CEO John Weiler, who was an Oracle employee some 30 years ago, but has since had numerous roles at various standards bodies, industry groups and think tanks, told DCD that the group's objection to JEDI "is NOT about AWS vs Oracle vs IBM vs MS vs Dell vs HPE, [it's] about JEDI being disconnected with DOD CIO’s new Cloud strategy and OMB’s new Cloud Smart policy." In a follow up discussion, he suggested DCD talk to several industry figures, including employees at IBM, Dell, HPE, Microsoft and General Dynamics Information Technology. He did not respond to a question about IT-AAC's funding and how much it receives from JEDI-related companies.
Weiler is also co-founder of another not-for-profit group, Interoperability Clearinghouse (ICH) - and, in fact, the website registrar for IT-AAC is ICH.

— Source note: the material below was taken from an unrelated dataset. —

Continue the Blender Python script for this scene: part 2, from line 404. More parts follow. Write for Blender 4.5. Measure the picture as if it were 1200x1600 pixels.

ICH previously filed a bid protest with the Government Accountability Office over a $7 million sole-source cloud support contract awarded by the Defense Department to a small company known as Eagle Harbor Solutions. The protest was thrown out, as ICH “is not an interested party to challenge this sole-source award."
What IT-AAC says
With that context, limited as it is, out of the way, let's look at the IT-AAC document and what it claims is wrong with JEDI.
Its document is backed by military IT experts and CIOs including Duane Andrews, former DoD CIO; John Grimes, former DoD CIO; Dr. Marv Langston, former DoD CIO; Tony Scott, former US Government CIO; Kevin Green, VADM, former deputy Chief of Naval Operations; and more.
IT-AAC assert that JEDI is "fundamentally incompatible" with the 'DoD Cloud Strategy,' adding that "where the JEDI RFP stipulates a single, static cloud solution, the strategy outlines a rich environment including multiple cloud solutions."
It continues: "The Strategy demonstrates a sophisticated understanding of the security challenges facing DoD that is absent from the JEDI RFP. The Strategy recognizes the central role that Software as a Service (SaaS) will play in the DoD IT ecosystem, yet SaaS is entirely absent from the JEDI RFP. Instead, the JEDI RFP plans to deploy SaaS through a vendor-managed marketplace with applications hosted on the JEDI cloud, a concept that is not a part of the Strategy and is materially divergent from how SaaS is deployed.
"The JEDI RFP treats cloud at the tactical edge as an integral part of a cloud service and makes no long-term provisions for building out tactical cloud, two technical and architectural mistakes which are not repeated in the Strategy."
In summary, IT-AAC suggest that to "address these shortcomings and protect the interests of the Warfighter, the DoD should rescind and revise the JEDI RFP to ensure consistency with the new approach outlined by the strategy. At this point, with the JEDI RFP already released and competition under way, DoD is committed to assessing solutions against criteria that do not match the direction outlined in its Strategy. Without this adjustment, DoD will embark on a $10 billion, ten-year cloud commitment that will not meet warfighting needs, while also creating significant risk to our most sensitive data by exposing it to commercial networks."
Why it matters
With so much back and forth over JEDI, often from corporate-funded groups, it can be difficult to be sure which voices to pay attention to. But IT-AAC claim to be influential.
Last week, Axios reported on a letter signed by 12 Republican Members of Congress asking for JEDI to be delayed due to alleged conflicts of interest. Soon after, Weiler contacted DCD: "Congress acts on IT-AAC JEDI Report. Asks for delay."